Demographic changes in the Nineveh Plain continued after the fall of Saddam. In 2003, U.S. military forces assisted in resettling some 2,000 Shabak families from Mosul in and around Bartella. Between 2003 and 2009, there was a surge of Shabak community members purchasing land and homes in Assyrian cities in Hamdaniya District, particularly in Bartella and Bakhdida, which now have significant Shabak communities. Assyrian representatives and local residents suspect that these purchases were supported by Baghdad-based Shia groups driving demographic change in the region.


More recently, the Nineveh Plain was emptied as a result of the ISIS onslaught in 2014. While nearly fifty percent of its previous Assyrian population has since returned, post-2014 shifts signal ongoing demographic change in Hamdaniya District. Many local Assyrians fear that the Shabak community is using the post-ISIS instability to seize a greater claim over cities like Bakhdida and Bartella. The shifting demographics in Hamdaniya District have been a source of friction between Assyrians and Shabaks for more than a decade.


Prior to the ISIS attack, Bartella was predominantly an Assyrian-majority town with a population of roughly 20,000. Following the return of local populations since its liberation from the terrorist group, the number of ethnic Assyrians that have returned is less than 10,000 while the number of Shabak residents has increased. Many of the returnees are Bartella’s original Shabak population, but others are Shabak residents who previously lived in surrounding areas. Hamdania District has also seen a flood of Arab IDPs since its liberation.


An Assyrian activist from Bakhdida interviewed by the Assyrian Policy Institute stated, “Of course Shabaks have lived [in Bartella] before ISIS—but their population has increased significantly since then. We want to live peacefully alongside all Iraqis, but we fear demographic change, and the process of demographic change is already observable in Bartella.”


A man from Bartella said he has yet to start renovating his home in Bartella [which was destroyed by ISIS], choosing instead to rent a home in Bakhdida, which he says is safer for Assyrians. “I’m not going to spend everything I have left rebuilding my home only to finish and find that we [the Assyrians] are the minority [in Bartella].”


The new demographics in Bartella are illustrative of the current political and security dynamics of the Nineveh Plain. More than two years after its liberation, security in the Nineveh Plain remains divided between Iraqi security forces in the south and KRG forces in the north. Hamdaniya District is controlled by the Nineveh Plain Protection Units (NPU), a local Christian Assyrian security force formally recognized by the Iraqi Government.

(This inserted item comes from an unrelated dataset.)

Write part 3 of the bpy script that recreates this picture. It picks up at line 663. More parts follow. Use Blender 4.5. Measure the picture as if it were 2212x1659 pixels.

However, the NPU’s authority in these towns is constrained by Shabak forces (operating primarily in Bartella), which are greater in number and organized under Brigade 30 of the Popular Mobilization Units (PMU), also known as al-Hashd al-Shabi. Brigade 30 is affiliated with the Shabak Democratic Assembly and operates under the leadership and command of the Badr Organization with the backing of powerful nonlocal PMU forces.


Brigade 30 has gained a reputation for perpetrating abuses and harassing local Assyrian populations. Speaking to the Assyrian Policy Institute by phone, local residents complained that they are frequently harassed at checkpoints controlled by Brigade 30 and often face religious discrimination. Multiple women interviewed reported that Assyrian women and young girls—generally when traveling without a male companion—are subjected to verbal harassment of a sexual nature and are pressured to wear hijabs.


Many residents fear that Brigade 30’s seizure of security responsibilities in the area signal an increase in power for the Badr Organization in the Nineveh Plain. There is also a widespread perception among local Assyrians that the Shabak community’s territorial expansion threatens their political interests.


Assyrians have long called for the establishment of a self-governed province in the Nineveh Plain under federal jurisdiction—administered and secured by local residents. In January 2014, the Iraqi Council of Ministers authorized the creation of such a province, but after the onslaught of ISIS, it has not materialized.